There are a few different numbers thrown out, but the most common is probably 15% or double the tax which seems like a fair amount and is easy to calculate.  There isn't a certain amount or percentage that I leave in tip every time and I'm not terribly swayed by service quality either.  I don't really care if my order is wrong as long as it's corrected in a reasonable amount of time, or if the wrong order is just as appealing to my tastebuds as the correct order.  (Hey take what life deals you, and sometimes it deals you chicken tenders instead of a club sandwich.)  I understand that these things happen, and it's perfectly fine.  If a waiter or waitress is especially attentive, then they'll definitely see it in the way of a few dollars though.

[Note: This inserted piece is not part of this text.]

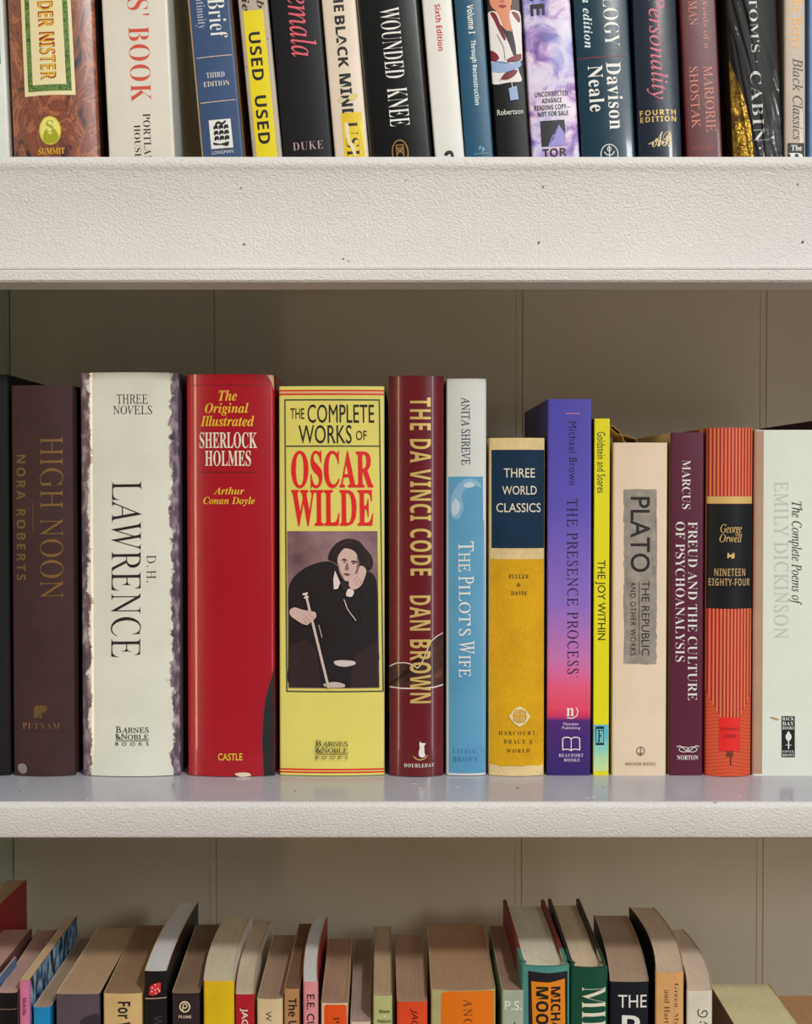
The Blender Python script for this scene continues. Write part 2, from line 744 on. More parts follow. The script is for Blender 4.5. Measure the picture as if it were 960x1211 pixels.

I would say on average, I usually leave between 25% and 40%, but I've left as much as 70% before.  I tend not to accumulate a large bill, so I have no problem handing a waitress $20 for a $12 dollar meal if he or she is good, or leaving them $5-$6 if they're merely adequate.  I'm not so horribly attached to my money that a couple dollars is going to matter one way or another, and seeing my dad attempt to shortchange several waitresses for no real reason, I'm determined to leave a better stamp on the world.

I figure at the very least I'm making up for the cheapskates that leave $3 on a $50 bill, and at the very best, I'm making someone's day just a little bit better.  And hey, who knows, maybe they'll take the extra dollars and pass it on to someone else, or use it to create something awesome that the world can enjoy like a novel, or a song, or a painting.